§ MATERIALS PROVIDED:
◆ ◆ ◆ ◆ ◆
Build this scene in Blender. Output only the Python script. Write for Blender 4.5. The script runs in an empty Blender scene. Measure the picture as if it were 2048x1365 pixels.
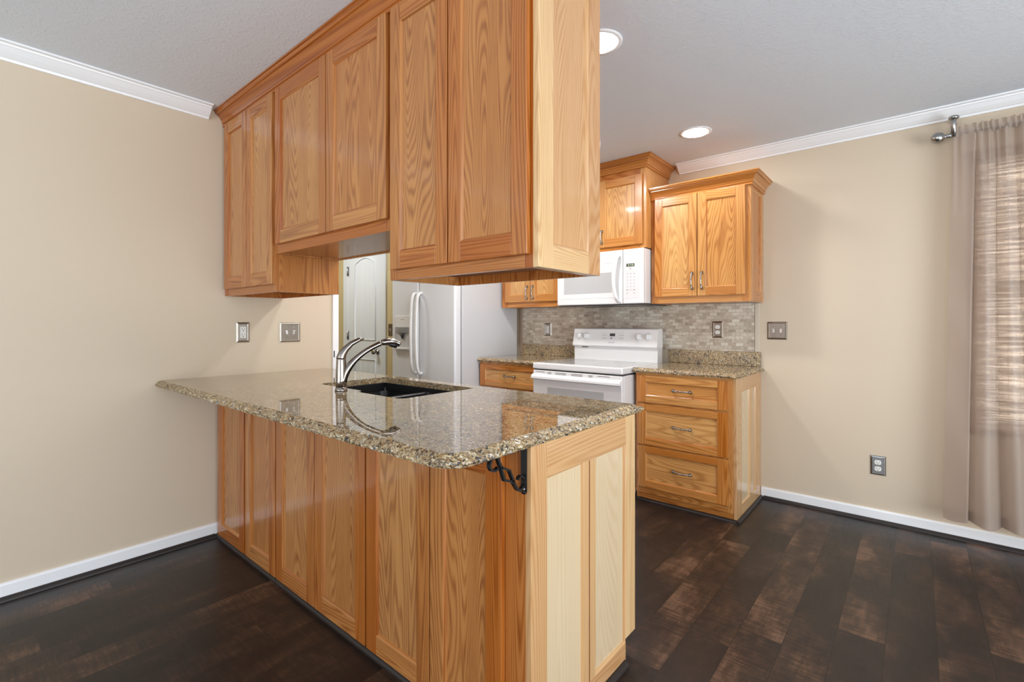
◆ ◆ ◆ ◆ ◆
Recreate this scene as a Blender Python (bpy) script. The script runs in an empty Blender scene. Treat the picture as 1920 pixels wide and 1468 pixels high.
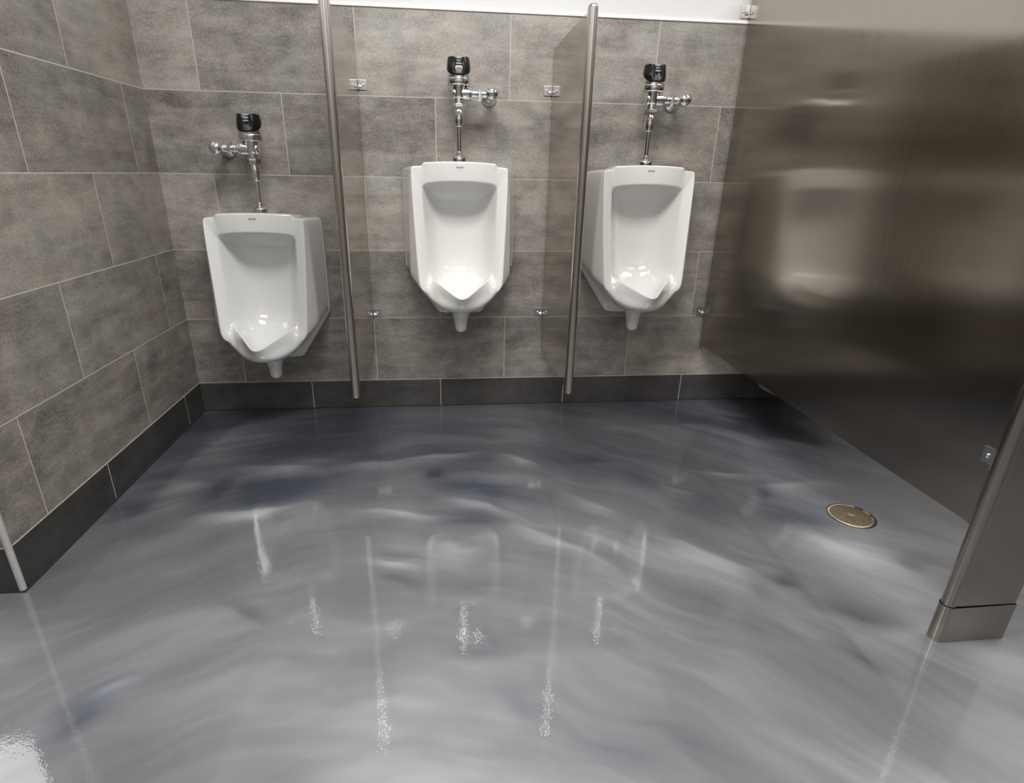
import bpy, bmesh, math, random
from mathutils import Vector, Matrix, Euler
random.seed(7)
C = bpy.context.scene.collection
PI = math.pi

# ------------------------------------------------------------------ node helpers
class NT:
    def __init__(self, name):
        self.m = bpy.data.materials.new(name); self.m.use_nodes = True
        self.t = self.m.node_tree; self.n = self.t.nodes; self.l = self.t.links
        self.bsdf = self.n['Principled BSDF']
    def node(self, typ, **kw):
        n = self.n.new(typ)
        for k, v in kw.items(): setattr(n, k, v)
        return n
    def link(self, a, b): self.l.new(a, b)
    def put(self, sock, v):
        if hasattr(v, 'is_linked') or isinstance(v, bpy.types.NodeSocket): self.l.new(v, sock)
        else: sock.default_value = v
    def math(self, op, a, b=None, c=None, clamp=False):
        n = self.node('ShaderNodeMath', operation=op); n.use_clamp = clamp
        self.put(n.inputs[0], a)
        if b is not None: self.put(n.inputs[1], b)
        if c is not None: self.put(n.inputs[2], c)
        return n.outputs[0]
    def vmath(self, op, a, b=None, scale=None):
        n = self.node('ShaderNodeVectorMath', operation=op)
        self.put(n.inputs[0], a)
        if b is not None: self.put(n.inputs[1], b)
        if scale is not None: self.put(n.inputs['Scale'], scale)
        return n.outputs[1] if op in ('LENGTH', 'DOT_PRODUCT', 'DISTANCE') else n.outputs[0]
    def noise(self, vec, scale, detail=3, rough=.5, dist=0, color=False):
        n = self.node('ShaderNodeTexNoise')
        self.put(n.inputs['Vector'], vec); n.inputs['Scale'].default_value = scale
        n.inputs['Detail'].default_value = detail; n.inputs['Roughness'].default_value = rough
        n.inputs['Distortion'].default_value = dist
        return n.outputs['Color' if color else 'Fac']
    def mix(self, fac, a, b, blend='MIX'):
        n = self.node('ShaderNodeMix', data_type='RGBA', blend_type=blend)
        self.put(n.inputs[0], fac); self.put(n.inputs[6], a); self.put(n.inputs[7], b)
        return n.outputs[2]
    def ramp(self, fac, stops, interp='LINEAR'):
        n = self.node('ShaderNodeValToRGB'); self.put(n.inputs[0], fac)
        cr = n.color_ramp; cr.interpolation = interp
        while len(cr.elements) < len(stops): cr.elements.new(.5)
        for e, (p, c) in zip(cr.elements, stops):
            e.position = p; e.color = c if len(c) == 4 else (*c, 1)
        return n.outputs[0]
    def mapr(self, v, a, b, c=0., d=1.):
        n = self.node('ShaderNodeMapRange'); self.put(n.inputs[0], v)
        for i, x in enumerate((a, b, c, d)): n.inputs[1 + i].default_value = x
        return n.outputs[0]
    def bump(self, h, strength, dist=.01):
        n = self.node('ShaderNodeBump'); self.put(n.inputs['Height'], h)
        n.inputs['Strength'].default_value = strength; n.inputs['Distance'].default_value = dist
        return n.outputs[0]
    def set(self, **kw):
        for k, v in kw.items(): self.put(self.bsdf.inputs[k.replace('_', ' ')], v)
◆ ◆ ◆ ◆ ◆
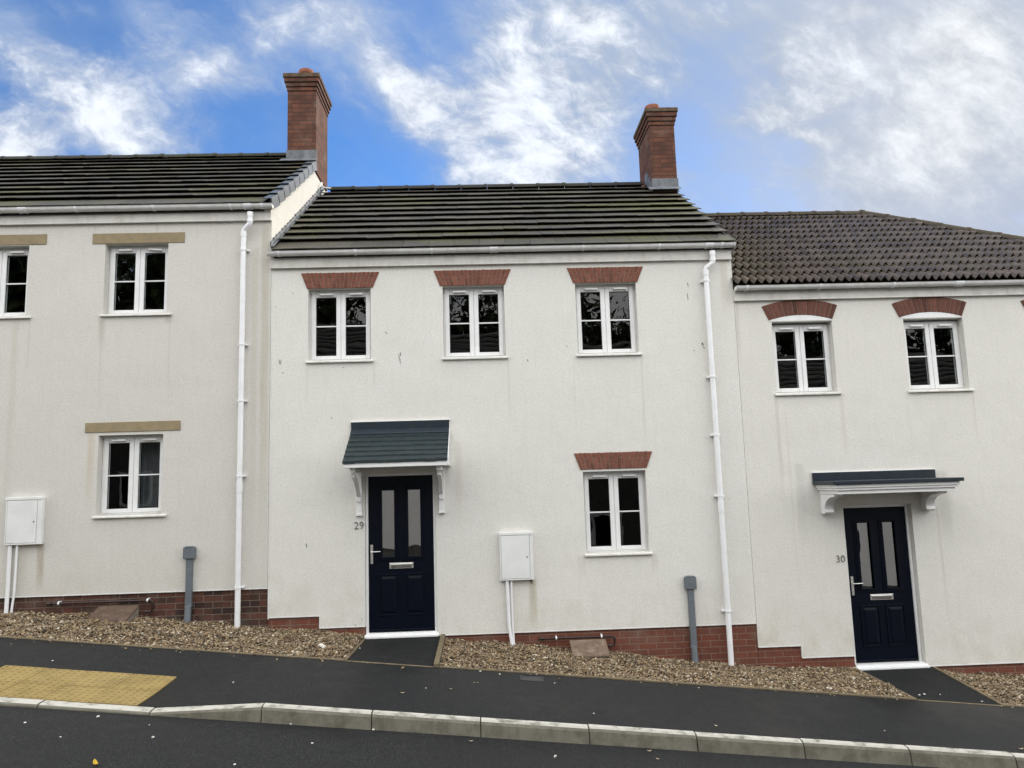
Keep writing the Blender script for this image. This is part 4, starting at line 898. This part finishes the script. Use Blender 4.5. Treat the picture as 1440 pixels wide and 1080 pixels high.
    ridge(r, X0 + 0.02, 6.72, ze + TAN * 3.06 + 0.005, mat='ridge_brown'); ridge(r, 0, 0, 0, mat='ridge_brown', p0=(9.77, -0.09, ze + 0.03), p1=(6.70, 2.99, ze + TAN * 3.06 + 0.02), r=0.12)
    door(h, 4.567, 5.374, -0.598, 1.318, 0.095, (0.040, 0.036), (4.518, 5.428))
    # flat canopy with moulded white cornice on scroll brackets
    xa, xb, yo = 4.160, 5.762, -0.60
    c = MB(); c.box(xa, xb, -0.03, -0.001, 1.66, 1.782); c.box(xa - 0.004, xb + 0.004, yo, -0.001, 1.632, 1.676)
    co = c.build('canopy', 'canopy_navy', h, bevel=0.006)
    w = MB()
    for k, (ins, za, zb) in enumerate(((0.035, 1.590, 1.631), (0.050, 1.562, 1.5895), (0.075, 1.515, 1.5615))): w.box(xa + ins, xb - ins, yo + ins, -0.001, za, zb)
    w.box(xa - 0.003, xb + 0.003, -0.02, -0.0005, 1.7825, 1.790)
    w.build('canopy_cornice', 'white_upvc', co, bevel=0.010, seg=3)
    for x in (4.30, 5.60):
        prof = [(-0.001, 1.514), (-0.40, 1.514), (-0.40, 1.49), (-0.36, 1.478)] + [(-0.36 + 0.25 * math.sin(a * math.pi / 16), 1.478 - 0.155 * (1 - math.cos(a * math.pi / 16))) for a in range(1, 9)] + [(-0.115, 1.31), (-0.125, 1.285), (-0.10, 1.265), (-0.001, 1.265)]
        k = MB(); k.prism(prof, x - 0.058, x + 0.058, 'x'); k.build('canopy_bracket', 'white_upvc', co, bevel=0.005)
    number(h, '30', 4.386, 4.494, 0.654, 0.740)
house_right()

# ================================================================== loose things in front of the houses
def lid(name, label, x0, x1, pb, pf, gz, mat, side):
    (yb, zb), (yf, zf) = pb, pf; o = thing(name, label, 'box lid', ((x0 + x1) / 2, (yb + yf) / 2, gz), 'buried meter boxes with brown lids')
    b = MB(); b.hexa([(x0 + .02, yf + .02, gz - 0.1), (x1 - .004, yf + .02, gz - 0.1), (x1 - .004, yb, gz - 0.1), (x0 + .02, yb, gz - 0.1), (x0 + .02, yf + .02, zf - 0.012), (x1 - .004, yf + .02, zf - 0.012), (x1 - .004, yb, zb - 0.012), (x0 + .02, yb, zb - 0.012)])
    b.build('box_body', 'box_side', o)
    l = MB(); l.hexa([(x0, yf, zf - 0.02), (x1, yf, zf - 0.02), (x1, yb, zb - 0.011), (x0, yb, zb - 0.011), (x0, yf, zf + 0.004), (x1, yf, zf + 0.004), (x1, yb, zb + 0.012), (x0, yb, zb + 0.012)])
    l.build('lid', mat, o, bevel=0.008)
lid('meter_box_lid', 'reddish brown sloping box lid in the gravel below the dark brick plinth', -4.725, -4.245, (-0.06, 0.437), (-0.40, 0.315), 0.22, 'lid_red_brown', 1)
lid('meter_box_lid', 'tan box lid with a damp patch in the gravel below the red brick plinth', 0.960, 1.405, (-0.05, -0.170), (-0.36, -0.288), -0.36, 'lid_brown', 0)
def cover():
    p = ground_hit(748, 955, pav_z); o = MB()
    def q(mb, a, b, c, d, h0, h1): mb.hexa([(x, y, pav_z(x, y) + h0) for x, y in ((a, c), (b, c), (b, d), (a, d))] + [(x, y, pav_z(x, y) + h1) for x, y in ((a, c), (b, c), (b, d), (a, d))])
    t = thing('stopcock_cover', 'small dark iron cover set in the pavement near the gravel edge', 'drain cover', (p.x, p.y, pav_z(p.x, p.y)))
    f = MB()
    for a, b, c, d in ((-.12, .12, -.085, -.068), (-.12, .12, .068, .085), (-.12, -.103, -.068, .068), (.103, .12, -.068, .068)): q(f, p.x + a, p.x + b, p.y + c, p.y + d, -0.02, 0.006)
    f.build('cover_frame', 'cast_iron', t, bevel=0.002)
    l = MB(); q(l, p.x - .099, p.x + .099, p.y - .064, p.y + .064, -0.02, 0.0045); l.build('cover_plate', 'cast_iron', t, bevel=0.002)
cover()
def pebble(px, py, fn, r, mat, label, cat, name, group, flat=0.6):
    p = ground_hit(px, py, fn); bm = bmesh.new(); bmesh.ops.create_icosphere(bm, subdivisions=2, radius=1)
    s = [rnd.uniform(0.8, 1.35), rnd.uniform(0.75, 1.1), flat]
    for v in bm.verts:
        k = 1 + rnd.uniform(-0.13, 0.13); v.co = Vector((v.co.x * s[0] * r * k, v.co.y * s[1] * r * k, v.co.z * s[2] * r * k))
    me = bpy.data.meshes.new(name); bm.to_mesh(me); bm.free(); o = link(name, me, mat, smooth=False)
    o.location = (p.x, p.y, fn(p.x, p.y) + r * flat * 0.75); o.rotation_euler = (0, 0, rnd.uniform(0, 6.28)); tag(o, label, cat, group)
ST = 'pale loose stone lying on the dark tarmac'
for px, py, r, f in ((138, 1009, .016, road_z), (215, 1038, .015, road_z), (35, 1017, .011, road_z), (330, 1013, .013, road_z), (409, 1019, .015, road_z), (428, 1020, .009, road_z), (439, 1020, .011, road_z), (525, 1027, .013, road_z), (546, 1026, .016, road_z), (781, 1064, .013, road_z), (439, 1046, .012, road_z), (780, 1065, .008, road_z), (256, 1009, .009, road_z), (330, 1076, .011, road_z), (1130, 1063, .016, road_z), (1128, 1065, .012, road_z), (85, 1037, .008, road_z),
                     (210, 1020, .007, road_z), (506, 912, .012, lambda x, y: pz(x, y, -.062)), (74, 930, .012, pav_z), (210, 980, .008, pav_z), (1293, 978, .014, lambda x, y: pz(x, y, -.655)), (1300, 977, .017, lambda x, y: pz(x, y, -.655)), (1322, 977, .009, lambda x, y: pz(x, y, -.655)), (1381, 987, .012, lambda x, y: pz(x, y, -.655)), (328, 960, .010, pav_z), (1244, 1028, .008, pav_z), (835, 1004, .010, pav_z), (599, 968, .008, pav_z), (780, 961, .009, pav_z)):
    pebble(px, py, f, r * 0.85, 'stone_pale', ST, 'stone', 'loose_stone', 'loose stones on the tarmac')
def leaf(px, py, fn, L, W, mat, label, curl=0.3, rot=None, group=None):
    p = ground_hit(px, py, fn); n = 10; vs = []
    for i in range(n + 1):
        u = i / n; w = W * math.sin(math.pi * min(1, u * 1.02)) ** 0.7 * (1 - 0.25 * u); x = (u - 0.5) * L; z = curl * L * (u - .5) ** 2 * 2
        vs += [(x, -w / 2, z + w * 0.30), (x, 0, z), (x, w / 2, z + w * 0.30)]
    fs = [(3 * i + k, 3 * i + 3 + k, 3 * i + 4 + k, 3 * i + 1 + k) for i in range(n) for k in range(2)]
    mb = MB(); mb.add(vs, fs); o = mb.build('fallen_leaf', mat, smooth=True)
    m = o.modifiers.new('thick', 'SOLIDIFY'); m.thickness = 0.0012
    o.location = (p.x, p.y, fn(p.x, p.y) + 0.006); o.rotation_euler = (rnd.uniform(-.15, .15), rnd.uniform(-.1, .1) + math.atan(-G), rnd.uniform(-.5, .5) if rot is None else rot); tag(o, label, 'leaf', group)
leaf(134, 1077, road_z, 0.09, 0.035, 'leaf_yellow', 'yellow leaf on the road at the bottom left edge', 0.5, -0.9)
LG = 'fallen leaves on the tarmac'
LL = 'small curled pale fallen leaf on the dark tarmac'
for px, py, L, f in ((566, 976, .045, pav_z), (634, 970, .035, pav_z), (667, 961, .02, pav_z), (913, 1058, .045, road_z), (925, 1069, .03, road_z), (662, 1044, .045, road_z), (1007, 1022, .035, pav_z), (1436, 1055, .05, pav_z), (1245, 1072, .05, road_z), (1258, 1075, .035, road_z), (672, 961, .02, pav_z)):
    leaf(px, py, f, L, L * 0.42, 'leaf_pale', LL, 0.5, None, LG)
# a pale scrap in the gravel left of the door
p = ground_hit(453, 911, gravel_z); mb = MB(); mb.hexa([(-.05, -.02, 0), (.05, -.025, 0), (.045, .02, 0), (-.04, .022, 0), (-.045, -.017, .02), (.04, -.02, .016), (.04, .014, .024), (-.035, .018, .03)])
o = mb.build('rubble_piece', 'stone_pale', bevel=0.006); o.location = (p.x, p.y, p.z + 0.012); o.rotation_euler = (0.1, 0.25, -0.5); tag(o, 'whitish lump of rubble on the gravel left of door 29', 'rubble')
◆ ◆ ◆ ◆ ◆
§ WORK REQUIRED:
Identify each line in the records above containing the word "high"; copy those lines.

§ OUTPUT:
Recreate this scene as a Blender Python (bpy) script. The script runs in an empty Blender scene. Treat the picture as 1920 pixels wide and 1468 pixels high.
Keep writing the Blender script for this image. This is part 4, starting at line 898. This part finishes the script. Use Blender 4.5. Treat the picture as 1440 pixels wide and 1080 pixels high.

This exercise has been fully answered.